DIRECTIONS FOR THIS TASK
Skip every picture and transcribe the remaining material exactly.

COLLECTED MATERIAL
------------------------------------------------
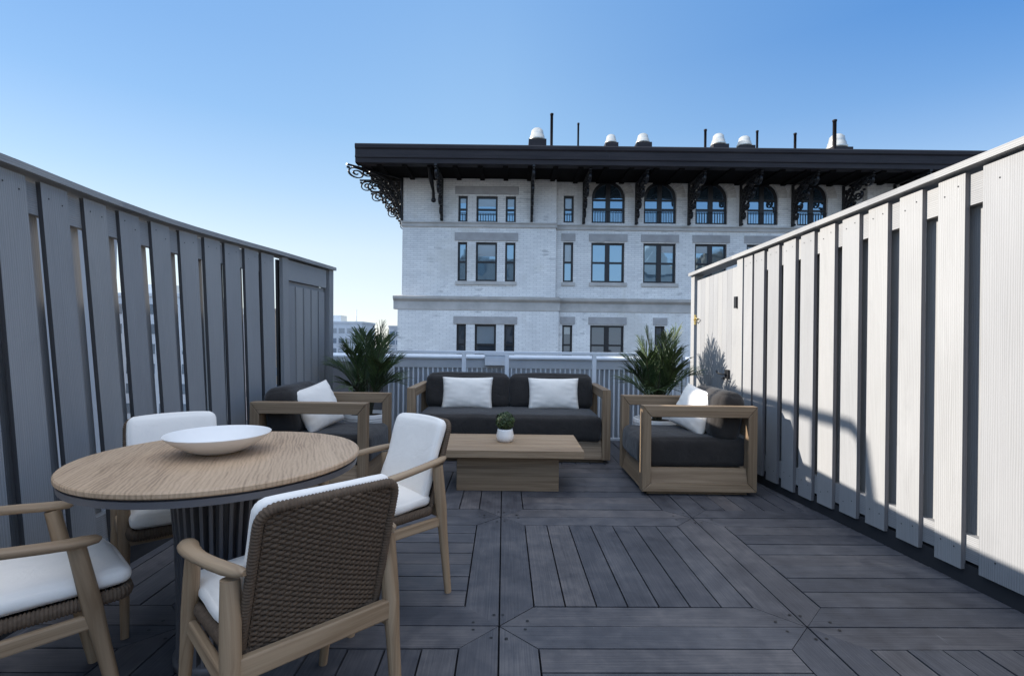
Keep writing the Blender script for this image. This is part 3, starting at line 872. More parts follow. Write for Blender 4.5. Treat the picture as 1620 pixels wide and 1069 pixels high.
# ------------------------------------------------------------------ dining chair (local: forward +y)
def rounded_path(pts, rads, n=6):
    """polyline with rounded corners, closed"""
    out = []; m = len(pts)
    for i in range(m):
        p, a, b_ = Vector(pts[i]), Vector(pts[i-1]), Vector(pts[(i+1) % m])
        r_ = rads[i]; s0 = p+(a-p).normalized()*r_; s1 = p+(b_-p).normalized()*r_
        for k in range(n+1):
            t = k/n; out.append((s0*(1-t)+p*t)*(1-t)+(p*(1-t)+s1*t)*t)
    return out
def resample(pts, step, closed=True):
    q = pts+[pts[0]] if closed else pts
    out = []; carry = 0
    for a, b_ in zip(q, q[1:]):
        L = (b_-a).length; d = carry
        while d < L:
            out.append(a.lerp(b_, d/L)); d += step
        carry = d-L
    return out
def wrapped(mb, path, ra, rb, up, pitch=.0085, closed=True):
    step = pitch/4; ps = resample(path, step, closed)
    rad = []
    for i in range(len(ps)):
        k = .80+.20*abs(math.sin(math.pi*(i/4.0)))
        rad.append((ra*k, rb*k))
    mb.tube(ps, rad, 8, up, closed=closed, r=.5)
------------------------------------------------
WRITTEN SOLUTION
Keep writing the Blender script for this image. This is part 3, starting at line 872. More parts follow. Write for Blender 4.5. Treat the picture as 1620 pixels wide and 1069 pixels high.
# ------------------------------------------------------------------ dining chair (local: forward +y)
def rounded_path(pts, rads, n=6):
    """polyline with rounded corners, closed"""
    out = []; m = len(pts)
    for i in range(m):
        p, a, b_ = Vector(pts[i]), Vector(pts[i-1]), Vector(pts[(i+1) % m])
        r_ = rads[i]; s0 = p+(a-p).normalized()*r_; s1 = p+(b_-p).normalized()*r_
        for k in range(n+1):
            t = k/n; out.append((s0*(1-t)+p*t)*(1-t)+(p*(1-t)+s1*t)*t)
    return out
def resample(pts, step, closed=True):
    q = pts+[pts[0]] if closed else pts
    out = []; carry = 0
    for a, b_ in zip(q, q[1:]):
        L = (b_-a).length; d = carry
        while d < L:
            out.append(a.lerp(b_, d/L)); d += step
        carry = d-L
    return out
def wrapped(mb, path, ra, rb, up, pitch=.0085, closed=True):
    step = pitch/4; ps = resample(path, step, closed)
    rad = []
    for i in range(len(ps)):
        k = .80+.20*abs(math.sin(math.pi*(i/4.0)))
        rad.append((ra*k, rb*k))
    mb.tube(ps, rad, 8, up, closed=closed, r=.5)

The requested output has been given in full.